Brick-Kiln Workers:
Life is never a pleasure; becomes living hell in summer
Brick Kiln workers feel it really hard during the summer to carry on with the job which is already inhumanly hard and depressing with no one to take care of their rights.
Qasim Raza and Aziz Ur Rehman are two such workers who have to work at the Baking section of the kiln where the clay bricks are roasted. “We not only have to face the heat of the kiln but the burning Sun makes it worse for us,” they yelled as INFN approached them working on a kiln near Khanna Bridge.
The brick production sector in Pakistan has many social dilemmas such as bonded labor, child labor, work-place adverse living environment, unhygienic water and sanitation conditions, poor education and adverse occupational health conditions, etc.
All of these problems need serious consideration. The sector is one of the major actors in the construction industry and yet due to its peculiar characteristics is reproached as a non tax-payer and is not recognized as an industry.
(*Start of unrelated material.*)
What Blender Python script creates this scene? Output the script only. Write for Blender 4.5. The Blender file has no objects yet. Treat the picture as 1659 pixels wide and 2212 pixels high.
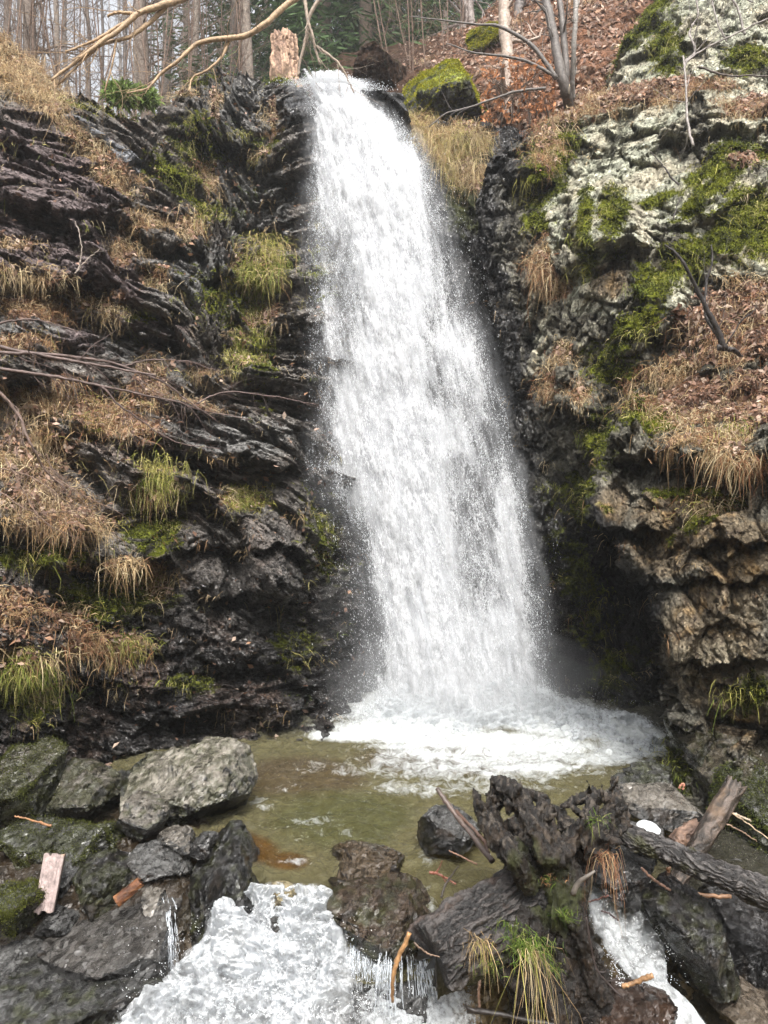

It is estimated that around one million brick kiln workers work in almost 10,000 brick kilns in Pakistan. Despite the economic importance of brick kilns, very little information is available on ‘state’ of brick kiln sector in Pakistan. The living and working conditions of brick kiln workers, the nature of the contractual relationships between workers, middlemen, managers and employers/owners and the implications of mechanization and new technologies for workers in the industry need to be focused on priority basis.
According to a recent survey conducted by SDPI nearly 64% of brick-kiln workers live below poverty line. Some 80% are without running water at home, 60% had no latrine, and 82% are without proper drainage and all depended upon fuel wood for cooking. The workers access to health and education is also limited. Molders have the highest percentage of health problems (backaches, legaches, joint pains) due to the posture required for work. Adult literacy was available to only 7% workers. Their working conditions are not better than their living conditions. Majority of them work to pay back the advance payment they have received from brick kiln owners.
Only 16% workers have a written contract. All family members (men, women, and children of the family) join together, each working for 10 hours daily to prepare 1,000 moulds of brick for compensation, ranging from Rs. 300 to Rs. 350. They are working in inhuman condition in the absence of shelter or latrines.